Of course, a bandit is not going to care that it’s illegal to rob and murder you, no matter how official you make it sound. But an officer of the law may be convinced that you have the authority to do whatever it is that she stopped you from doing. Or you may convince a customs agent to let you pass without the proper documentation. Perhaps the mayor will be intimidated to learn about her town’s severe zoning violations, and allow you to demolish the buildings that are in the way of your keep’s expansion.

The skill is tons of fun to use in play, which is why I’m bummed that I can’t effectively add it to LotFP.  Raising a skill to 6-in-6 is great, because it means you’ll almost always succeed at what you’re attempting. But with the law skill,  that’d turn characters into an unassailable legal authority. It functions best when it’s unreliable, as it is in the highly unpredictable skills system used in Necrocarserous.

Sooooooo, why not just make a Lawyer class?

The Lawyer

Note: The Lawyer class assumes the game is being run with Courtney Campbell’s “On the Non Player Character” social interaction system.

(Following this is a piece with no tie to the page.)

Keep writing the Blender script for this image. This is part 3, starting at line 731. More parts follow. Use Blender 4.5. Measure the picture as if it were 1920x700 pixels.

The Lawyer has the same hit dice and experience progression as a Halfling, and saves as a Halfling of 1 level lower than the Lawyer’s current level. Lawyers, after all, are slippery folk.

Law: Lawyers know the law. And when they don’t know the law, they’re pretty good at faking it. Whenever a lawyer is interacting with laws, or a codified set of rules, they can make a law check to attempt to get what they want out of the interaction. The player must produce some vaguely accurate sounding gibberish, then roll. A 5 or better always indicates success.

At first level, the Lawyer rolls 1d6. At third level this increases to 1d8. At fifth level, to 1d10. And at seventh level, to 1d12.

Smooth Talker: In any social interaction, the Lawyer receives a number of bonus social actions equal to her level.

Contract Negotiation: When there is a Lawyer in the party, it is assumed that any agreement the party makes will be detailed by a contract signed by both parties. Any dispute about the agreement will then be subject to the Lawyer’s law skill at a +1 bonus, since the Lawyer will be arguing from a document they authored themselves.

Legislate: Legislation may be attempted any time the Lawyer is associated with visible public good. For example, donating a large amount of gold to charity, or being part of an adventuring party which slays a terrible monster. If the general feeling among the townsfolk is that the Lawyer is a pretty great person, they might be interested in subscribing to your newsletter.

The Lawyer may then draft a law for the town. Laws which would be obviously destructive to the town may be rejected out of hand at the referees discretion. So “The town must give all of its money to me.” is right out. But there’s no reason the Lawyer couldn’t propose a 10% annual tax be paid to the party for 5 years, as payment for services rendered. Or something like that.

Once the law is drafted, the Lawyer makes a Law check. If the check is successful, the law is enacted. If the check fails, then the law is rejected, and the Lawyer has squandered all of her social cache by backing such an unpopular idea.

Referees, of course, are encouraged to enhance their game by introducing interesting consequences for laws which are poorly considered, or do not promote the public good. A 10% tax will probably start to seem very unreasonable after a poor harvest.